I'm not a Kravitz fan, either, but I obviously do not dislike him as much as you do. I appreciate the points you make in this post, and I cannot disagree with most of them.

(This has nothing to do with IU but you mentioned it in your post, so I will say that Weis has not proved anything at ND. It is obvious that the talent Willingham recruited won the games for the Irish the past two years, not the fat man's coaching. Willingham had a better record in the same amount of time and was fired. The ND brass look like hypocrites, and that's been earned.)

Back to IU. Is there a better candidate than Lynch? Honestly, I'm a lot more concerned with keeping Lewis and Hardy than I am with who coaches the team. I'm a big Hep fan. I'm originally from the SE corner of Indiana, not far from Miami of Ohio. Hep had some big years there, but not because he was a coaching genuis. He was successful because Randy Walker did not leave the cupboard empty and mostly because he bagged Big Ben ahead of OSU.

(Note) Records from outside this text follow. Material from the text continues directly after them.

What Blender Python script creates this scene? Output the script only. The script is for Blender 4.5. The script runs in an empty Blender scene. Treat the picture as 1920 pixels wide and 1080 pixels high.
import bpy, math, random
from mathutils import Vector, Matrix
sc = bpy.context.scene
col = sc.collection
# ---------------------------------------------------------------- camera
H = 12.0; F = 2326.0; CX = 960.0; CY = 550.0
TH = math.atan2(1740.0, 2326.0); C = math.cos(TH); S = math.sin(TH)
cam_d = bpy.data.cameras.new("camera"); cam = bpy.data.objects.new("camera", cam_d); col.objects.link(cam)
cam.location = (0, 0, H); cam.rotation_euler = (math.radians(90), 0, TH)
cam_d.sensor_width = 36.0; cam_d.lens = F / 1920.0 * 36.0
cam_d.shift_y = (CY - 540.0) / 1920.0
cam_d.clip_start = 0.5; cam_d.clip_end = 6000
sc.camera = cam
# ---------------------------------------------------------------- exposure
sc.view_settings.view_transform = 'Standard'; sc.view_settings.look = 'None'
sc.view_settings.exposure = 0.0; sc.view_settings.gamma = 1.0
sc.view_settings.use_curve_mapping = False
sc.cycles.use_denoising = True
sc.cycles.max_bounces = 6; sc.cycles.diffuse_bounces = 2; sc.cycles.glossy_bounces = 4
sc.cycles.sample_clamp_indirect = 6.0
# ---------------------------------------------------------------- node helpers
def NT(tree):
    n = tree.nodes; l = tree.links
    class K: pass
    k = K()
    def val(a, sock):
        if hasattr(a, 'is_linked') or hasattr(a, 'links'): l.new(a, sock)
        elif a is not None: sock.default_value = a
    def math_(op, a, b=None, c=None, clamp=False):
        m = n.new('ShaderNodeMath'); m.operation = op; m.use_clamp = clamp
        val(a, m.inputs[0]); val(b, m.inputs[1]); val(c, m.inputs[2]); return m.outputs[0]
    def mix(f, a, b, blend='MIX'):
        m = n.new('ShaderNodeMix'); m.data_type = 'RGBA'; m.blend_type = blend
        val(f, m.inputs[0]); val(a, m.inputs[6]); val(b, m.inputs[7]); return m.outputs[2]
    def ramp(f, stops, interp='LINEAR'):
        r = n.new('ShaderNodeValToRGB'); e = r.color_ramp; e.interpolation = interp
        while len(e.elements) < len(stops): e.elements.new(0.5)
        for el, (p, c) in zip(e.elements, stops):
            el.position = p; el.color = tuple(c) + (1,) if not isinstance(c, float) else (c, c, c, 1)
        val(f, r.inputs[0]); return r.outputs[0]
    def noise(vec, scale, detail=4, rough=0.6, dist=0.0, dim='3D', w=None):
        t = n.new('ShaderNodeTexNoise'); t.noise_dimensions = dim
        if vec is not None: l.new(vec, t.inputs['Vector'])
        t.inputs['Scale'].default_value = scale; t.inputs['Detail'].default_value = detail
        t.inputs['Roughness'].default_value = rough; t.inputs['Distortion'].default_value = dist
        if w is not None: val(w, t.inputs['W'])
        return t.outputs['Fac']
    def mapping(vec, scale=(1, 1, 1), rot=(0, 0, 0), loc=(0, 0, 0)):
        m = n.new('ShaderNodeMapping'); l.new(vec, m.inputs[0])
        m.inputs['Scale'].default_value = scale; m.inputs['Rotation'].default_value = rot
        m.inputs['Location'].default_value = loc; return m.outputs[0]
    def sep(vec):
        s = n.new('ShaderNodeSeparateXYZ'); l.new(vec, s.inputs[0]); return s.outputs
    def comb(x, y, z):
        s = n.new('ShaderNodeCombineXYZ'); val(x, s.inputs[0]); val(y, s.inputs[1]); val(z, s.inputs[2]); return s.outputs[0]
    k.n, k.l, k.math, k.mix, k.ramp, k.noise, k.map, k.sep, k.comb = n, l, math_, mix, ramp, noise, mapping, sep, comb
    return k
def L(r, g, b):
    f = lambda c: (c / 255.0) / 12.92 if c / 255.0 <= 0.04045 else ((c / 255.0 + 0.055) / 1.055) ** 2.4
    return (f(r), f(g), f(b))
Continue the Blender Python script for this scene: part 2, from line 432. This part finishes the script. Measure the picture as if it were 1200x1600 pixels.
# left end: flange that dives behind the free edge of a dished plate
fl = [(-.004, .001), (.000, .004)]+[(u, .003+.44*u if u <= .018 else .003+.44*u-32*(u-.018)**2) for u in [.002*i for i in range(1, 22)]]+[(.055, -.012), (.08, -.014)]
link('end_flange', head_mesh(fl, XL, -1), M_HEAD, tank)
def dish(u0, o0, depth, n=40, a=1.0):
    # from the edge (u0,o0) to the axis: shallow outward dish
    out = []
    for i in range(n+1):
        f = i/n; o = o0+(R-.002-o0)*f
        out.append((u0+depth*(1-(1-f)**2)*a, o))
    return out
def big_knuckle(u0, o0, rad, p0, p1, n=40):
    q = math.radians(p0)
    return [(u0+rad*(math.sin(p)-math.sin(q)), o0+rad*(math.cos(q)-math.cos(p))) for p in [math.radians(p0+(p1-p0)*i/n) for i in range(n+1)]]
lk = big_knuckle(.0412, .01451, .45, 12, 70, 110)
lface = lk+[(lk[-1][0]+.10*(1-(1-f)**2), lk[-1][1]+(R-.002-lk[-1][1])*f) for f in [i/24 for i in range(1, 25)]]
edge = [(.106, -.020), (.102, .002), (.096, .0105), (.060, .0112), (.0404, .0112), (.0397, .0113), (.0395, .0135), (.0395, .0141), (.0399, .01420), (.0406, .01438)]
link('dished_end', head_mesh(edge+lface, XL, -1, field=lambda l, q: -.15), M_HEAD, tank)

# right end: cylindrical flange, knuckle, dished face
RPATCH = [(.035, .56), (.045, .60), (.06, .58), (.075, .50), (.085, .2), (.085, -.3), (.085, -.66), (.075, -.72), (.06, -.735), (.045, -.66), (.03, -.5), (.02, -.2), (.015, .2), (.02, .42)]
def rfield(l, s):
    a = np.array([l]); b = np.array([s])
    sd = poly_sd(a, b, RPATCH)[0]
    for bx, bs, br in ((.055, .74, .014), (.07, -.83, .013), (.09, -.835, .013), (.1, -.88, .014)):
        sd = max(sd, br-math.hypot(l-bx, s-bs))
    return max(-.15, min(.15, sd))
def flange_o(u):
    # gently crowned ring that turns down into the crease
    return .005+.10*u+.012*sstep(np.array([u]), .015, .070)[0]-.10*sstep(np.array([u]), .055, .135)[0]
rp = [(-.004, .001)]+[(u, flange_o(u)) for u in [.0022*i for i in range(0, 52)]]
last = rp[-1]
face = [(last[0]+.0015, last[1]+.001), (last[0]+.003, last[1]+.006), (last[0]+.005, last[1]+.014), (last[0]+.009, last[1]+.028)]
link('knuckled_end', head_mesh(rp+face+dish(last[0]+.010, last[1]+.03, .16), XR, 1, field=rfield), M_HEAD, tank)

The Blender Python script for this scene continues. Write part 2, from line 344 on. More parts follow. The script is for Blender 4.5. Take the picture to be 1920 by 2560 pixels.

In all honesty, however, I say that IU must conduct a search, if they haven't started already. Lynch's track record in D-1 football isn't good. I think he makes a much better assistant coach than head coach. Of course, IU football (or basketball for that matter) will not attract the biggest coaching names available or lure big time coaches from big time programs, but IU needs to look before they settle.

Anonymous said...

Twelve years and three coaching searches since IU had a winning record. But the coach that actually gets IU to six wins isn't good enough? You need to sit back and put IU football in perspective. Before the season started, every publication I saw picked IU to finish DEAD LAST in the Big Ten. What in the world did you expect from this team if this is such a down season, the Rose Bowl? Lynch coaced IU to their best record in twelve years, why we would want to get rid of him for doing that is way beyond me. I must not be an "intellectual" either.